A Photonics-Enhanced Bistatic High-Resolution Wide-Swath Synthetic Aperture Radar System Concept

Conference: EUSAR 2024 - 15th European Conference on Synthetic Aperture Radar
04/23/2024 - 04/26/2024 at Munich, Germany

Proceedings: EUSAR 2024

Pages: 6Language: englishTyp: PDF

Authors:
Ydreborg, Josef; Huber, Sigurd; Krieger, Gerhard

Abstract:
This paper presents a novel concept for implementing a gapless high-resolution wide-swath (HRWS) bistatic synthetic aperture radar (SAR) system using photonics in conjunction with the MirrorSAR concept. MirrorSAR is a bi- or multistatic SAR concept where the platforms are separated in transmit and receive. The simplified receive satellites, acting as space transponders for the echo signal, have highly reduced weight, size and power requirements leading to lower costs. This MirrorSAR setup can be used for gapless HRWS imaging when illuminating the swath by a wide-angle high dutycycle chirp and a high pulse-repetition frequency while the receiving platform generates multiple beams to collect the echos. Here, photonics can replace many system functions, including the optical beamforming networks (OBFN) allowing for the generation of multiple wideband beams without a significant impact on the receive platform computation and memory requirements. The OBFN outputs are multiplexed on the same channel using wavelength-division multiplexing and transferred back to the transmit platform via a free-space optics (FSO) link, where the beams are demultiplexed and coherently downconverted and digitised.
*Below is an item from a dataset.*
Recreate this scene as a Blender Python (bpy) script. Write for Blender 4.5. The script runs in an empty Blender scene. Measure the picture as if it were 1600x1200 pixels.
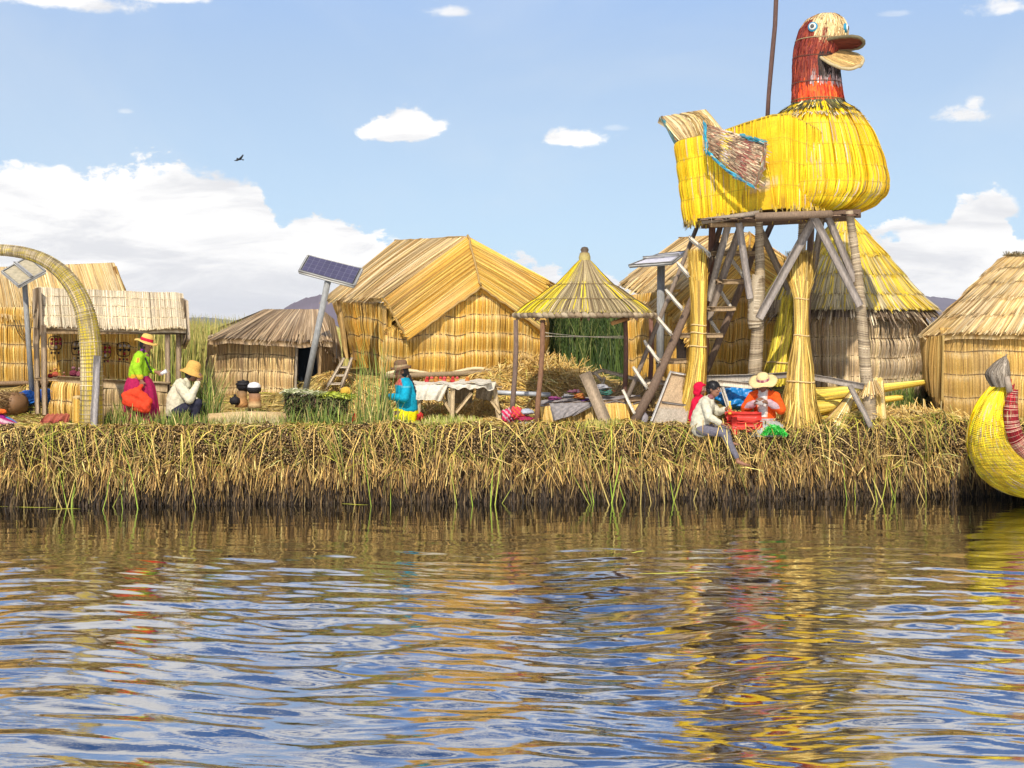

An example architecture of such a system with the spectrum at selected points is presented assuming a phase shifter Blass matrix based OBFN in conjunction with a phased-array-fed reflector. Aside from additional discussion on optical frequency comb generation, beamforming network options and the FSO link, it is also shown how the concept can be straightforwardly expanded into a multistatic SAR constellation. Finally, an outlook is provided on further simulations and performance calculations required to evaluate the concept.